Sağolsunlar Zaman bürosundaki başta Mehmet Üzümlü ve Basri Doğan olmak üzere arkadaşlar, beni ve Nadire Mater'i Amsterdam'da ne kadar gerekirse o kadar süreyle
misafir edebileceklerini, hatta istersek otomobille Türkiye'ye götürmeye de hazır olduklarını söylediler. Ben, yeğenimin evinde kalıp, Zaman'ın şehrin merkezindeki bürosunda çalışabileceğimi
hesap ederek,
Viyana'ya giden trenlerden birinde bana yer bulmalarını rica ettim. Trenlerde maalesef yer bulunmadığını öğrendiğimizde, otomobille gönderme tekliflerini kabul etmek zorunda kaldım.
Zaman ailesinden, Amsterdam Üniversitesi'nde
işletme ve sosyoloji öğrenimini tamamlamak üzere olan, Hollanda dili yanında
İngilizce ve Almanca konuşan, efendilikleriyle beni hayran bırakan Nevşehirli ikizler Hasan ve Hüseyin Atasever, 1200 km'lik yolu 12 saatte katederek beni, 66. yaşıma bastığım 18 Nisan gününün akşamında Viyana'daki yeğenimin evine ulaştırdılar. O akşam Viyana'da yatıp ertesi gün öğle saatlerinde internet üzerinden "Latin Amerika'da siyasal
protesto hareketleri" konulu dersten sınava girdiler ve sonra Amsterdam'a döndüler.
Yeğenimin evine ulaşmamdan az sonra Zaman Viyana büro şefi Seyit
Arslan telefon etti. "Gözünüz aydın..." dedi. Ertesi sabah 6 itibarıyla Viyana havaalanının açıldığını, İstanbul'dan gelecek 4 uçaktan birinde bana yer bulabileceklerini söyledi. Böylelikle, o gün yazımı yazamadım, ama akşam geç vakitte eve dönebildim. Bunu mümkün kılan Hollanda ve
Avusturya Zaman ailesine ne kadar teşekkür etsem azdır. Bu ailenin bir mensubu olduğum için çok şanslıyım.

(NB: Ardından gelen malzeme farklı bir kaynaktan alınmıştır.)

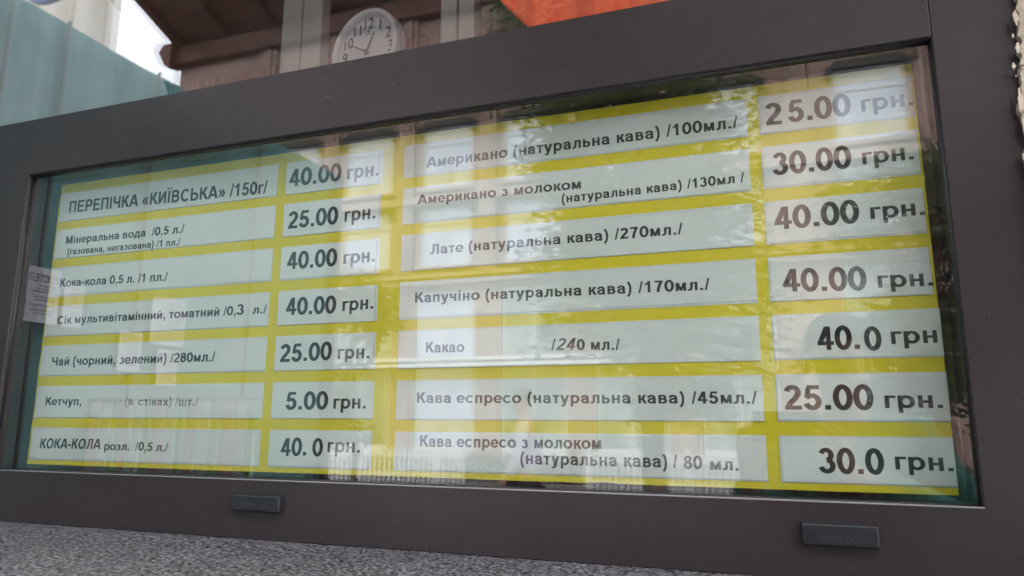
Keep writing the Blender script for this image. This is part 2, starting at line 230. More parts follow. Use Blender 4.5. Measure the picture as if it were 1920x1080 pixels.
TEXTS = [
    ('ln1', 'ПЕРЕПІЧКА «КИЇВСЬКА» /150г/', -1.2987, 0.4032, -0.8195, 0.3936, 0.0242, 'c', 0, 0.012, 0),
    ('ln2', 'Мінеральна вода  /0,5 л./', -1.2971, 0.3388, -1.0, 0.3369, 0.016, 'c', 0, 0.014, 0),
    ('ln2', '(газована, негазована) /1 пл./', -1.2892, 0.3162, -1.0061, 0.3137, 0.0134, 'c', 0, 0.012, 0),
    ('ln3', 'Кока-кола 0,5 л. /1 пл./', -1.2989, 0.2526, -1.0286, 0.2487, 0.0165, 'c', 0, 0.014, 0),
    ('ln4', 'Сік мультивітамінний, томатний /0,', -1.294, 0.1788, -0.8683, 0.1778, 0.0161, 'c', 0, 0.014, 0),
    ('ln4', '3', -0.8671, 0.1777, -0.8512, 0.1774, 0.0189, 'c', 0, 0.03, 0),
    ('ln4', 'л./', -0.8333, 0.178, -0.8033, 0.178, 0.0145, 'c', 0, 0.014, 0),
    ('ln5', 'Чай (чорний, зелений) /280мл./', -1.2955, 0.0985, -0.9054, 0.0981, 0.0169, 'c', 0, 0.014, 0),
    ('ln6', 'Кетчуп,', -1.2991, 0.0238, -1.2075, 0.0235, 0.0156, 'c', 0, 0.014, 0),
    ('ln6', 'гірчиця', -1.1981, 0.0235, -1.1097, 0.0232, 0.0152, 'c', 0, 0.0, 1),
    ('ln6', '(в', -1.1008, 0.0232, -1.0819, 0.0232, 0.0148, 'c', 0, 0.008, 2),
    ('ln6', 'стіках) /шт./', -1.0693, 0.0227, -0.9346, 0.0218, 0.0151, 'c', 0, 0.01, 2),
    ('ln7', 'КОКА-КОЛА', -1.3008, -0.0559, -1.1486, -0.0548, 0.0181, 'c', 0.1, 0.012, 0),
    ('ln7', 'розл.', -1.1393, -0.0565, -1.0801, -0.0564, 0.0146, 'c', 0, 0.006, 0),
    ('ln7', '/0,5 л./', -1.0666, -0.0557, -0.9927, -0.0567, 0.0148, 'c', 0.06, 0.006, 0),
    ('lp1', '40.00', -0.7738, 0.4005, -0.6675, 0.4003, 0.0316, 'c', 0, 0.015, 0),
    ('lp1', 'грн.', -0.656, 0.4009, -0.5953, 0.401, 0.0182, 'x', 0, 0.015, 0),
    ('lp2', '25.00', -0.7704, 0.3239, -0.6696, 0.3244, 0.0304, 'c', 0, 0.015, 0),
    ('lp2', 'грн.', -0.6572, 0.3264, -0.5981, 0.327, 0.0177, 'x', 0, 0.015, 0),
    ('lp3', '40.00', -0.7673, 0.252, -0.6676, 0.2516, 0.0301, 'c', 0, 0.015, 0),
    ('lp3', 'грн.', -0.6553, 0.2535, -0.5958, 0.2538, 0.0169, 'x', 0, 0.015, 0),
    ('lp4', '40.00', -0.7637, 0.1726, -0.6651, 0.1717, 0.0294, 'c', 0, 0.015, 0),
    ('lp4', 'грн.', -0.653, 0.1742, -0.5953, 0.1758, 0.0164, 'x', 0, 0.015, 0),
    ('lp5', '25.00', -0.7696, 0.0936, -0.6688, 0.0952, 0.0296, 'c', 0, 0.015, 0),
    ('lp5', 'грн.', -0.6578, 0.0966, -0.5985, 0.0956, 0.016, 'x', 0, 0.015, 0),
    ('lp6', '5.00', -0.7531, 0.0153, -0.6712, 0.0156, 0.0287, 'c', 0, 0.015, 0),
    ('lp6', 'грн.', -0.6612, 0.0165, -0.6016, 0.0168, 0.0161, 'x', 0, 0.015, 0),
    ('lp7', '40.', -0.7569, -0.0596, -0.7078, -0.0573, 0.0284, 'c', 0, 0.015, 0),
    ('lp7', '0', -0.6967, -0.0584, -0.6767, -0.058, 0.028, 'c', 0, 0.015, 0),
    ('lp7', 'грн.', -0.6681, -0.0516, -0.6088, -0.0513, 0.0157, 'x', 0, 0.015, 0),
    ('rn1', 'Американо (натуральна кава) /100мл./', -0.5065, 0.404, -0.0208, 0.4056, 0.0179, 'c', 0, 0.014, 0),
    ('rn2', 'Американо з молоком', -0.5211, 0.3431, -0.2486, 0.3407, 0.0158, 'c', 0, 0.014, 0),
    ('rn2', '(натуральна кава) /130мл /', -0.2785, 0.321, -0.0164, 0.3249, 0.0142, 'c', 0, 0.012, 0),
    ('rn3', 'Лате (натуральна кава) /270мл./', -0.4958, 0.2582, -0.1027, 0.2581, 0.0163, 'c', 0, 0.014, 0),
    ('rn4', 'Капучіно (натуральна кава) /170мл./', -0.5202, 0.1816, -0.0694, 0.1766, 0.0163, 'c', 0, 0.014, 0),
    ('rn5', 'Какао', -0.4988, 0.1022, -0.4341, 0.1012, 0.0166, 'c', 0, 0.014, 0),
    ('rn5', '/', -0.2965, 0.1002, -0.2901, 0.1, 0.0171, 'c', 0.05, 0.0, 0),
    ('rn5', '24', -0.2893, 0.1, -0.2621, 0.0992, 0.0175, 'c', 0.3, 0.016, 0),
    ('rn5', '0 мл./', -0.2582, 0.0991, -0.1956, 0.098, 0.0158, 'c', 0, 0.014, 0),
    ('rn6', 'Кава еспресо (натуральна кава) /45мл./', -0.512, 0.0252, -0.0164, 0.0222, 0.0161, 'c', 0, 0.014, 0),
    ('rn7', 'Кава еспресо з молоком', -0.5045, -0.0403, -0.225, -0.0395, 0.017, 'c', 0, 0.012, 0),
    ('rn7', '(натуральна кава)', -0.3437, -0.0621, -0.1353, -0.062, 0.0172, 'c', 0, 0.012, 0),
    ('rn7', '/', -0.1276, -0.0618, -0.122, -0.0616, 0.0167, 'c', 0, 0.008, 0),
    ('rn7', '80', -0.1137, -0.0628, -0.0896, -0.0625, 0.0169, 'c', 0, 0.014, 0),
    ('rn7', 'мл.', -0.0795, -0.0633, -0.044, -0.0634, 0.0157, 'c', 0, 0.014, 0),
    ('rn7', '/', -0.0427, -0.0633, -0.0374, -0.0632, 0.0155, 'c', 0, 0.0, 1),
    ('rp1', '2', 0.0162, 0.4036, 0.037, 0.4026, 0.0321, 'c', 0, 0.018, 0),
    ('rp1', '5.00', 0.0449, 0.4038, 0.1241, 0.4027, 0.0318, 'c', 0, 0.018, 0),
    ('rp1', 'грн.', 0.1366, 0.4058, 0.1977, 0.406, 0.0169, 'x', 0, 0.015, 0),
    ('rp2', '30.00', 0.0206, 0.3303, 0.1193, 0.3296, 0.0316, 'c', 0, 0.018, 0),
    ('rp2', 'грн.', 0.1322, 0.3321, 0.1919, 0.3325, 0.0165, 'x', 0, 0.015, 0),
    ('rp3', '40.00', 0.0189, 0.2535, 0.1231, 0.2546, 0.0312, 'c', 0, 0.018, 0),
    ('rp3', 'грн.', 0.1359, 0.2574, 0.198, 0.2579, 0.016, 'x', 0, 0.015, 0),
    ('rp4', '40.00', 0.0244, 0.1683, 0.1249, 0.1654, 0.0305, 'c', 0, 0.018, 0),
    ('rp4', 'грн.', 0.1373, 0.1671, 0.1992, 0.1665, 0.0158, 'x', 0, 0.015, 0),
    ('rp5', '40.', 0.0614, 0.0899, 0.1106, 0.0902, 0.0303, 'c', 0, 0.018, 0),
    ('rp5', '0', 0.1159, 0.0884, 0.1358, 0.0878, 0.0297, 'c', 0, 0.018, 0),
    ('rp5', 'грн', 0.1465, 0.0952, 0.1973, 0.0952, 0.0157, 'x', 0, 0.015, 0),
    ('rp6', '25.00', 0.017, 0.0146, 0.1209, 0.0142, 0.031, 'c', 0, 0.018, 0),
    ('rp6', 'грн.', 0.1329, 0.0164, 0.1958, 0.0163, 0.0153, 'x', 0, 0.015, 0),
    ('rp7', '30.0', 0.0522, -0.0637, 0.1264, -0.0636, 0.0307, 'c', 0, 0.018, 0),
    ('rp7', 'грн.', 0.1385, -0.0573, 0.2, -0.0578, 0.0155, 'x', 0, 0.015, 0),
]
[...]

İzlanda'da intifa eden Eyjafjallajokull'un benim hayatıma etkisi, Zaman ailesi sayesinde görece katlanılabilir oldu. Amsterdam'dan Viyana'ya giderken yolda verdiğimiz molalarda Türkiye'ye kara yolundan ulaşmaya çalışan pek çoklarına rastladık. Uçakların kalkmasını Paris'te beklemeyi
tercih eden Nadire Mater ancak dün akşam yurda dönebildi. İptal edilen 80 bin uçuşun onbinlerce uluslararası yolcuya yaşattığı cefayı ise artık herkes biliyor.
Eyjafjallajokull'un yaptıklarına ne demeli? Herhalde "doğanın intikamı" demek lazım. Doğayı yakıp yıkarak, kirleterek, küresel ısınmaya sebep olarak üzerindeki hayatı tehlikeye sokan biz insanlara, doğadan bir uyarı olmalı bu. Bu uyarının dünyaya maddi ve manevi olarak ne gibi bir
fatura çıkardığının hesabının yapılması herhalde epey bir zaman alacak. Adını telaffuz edemediğimiz yanardağdan çıkarılacak dersler üzerine düşünmeye başlamanın ise tam zamanı.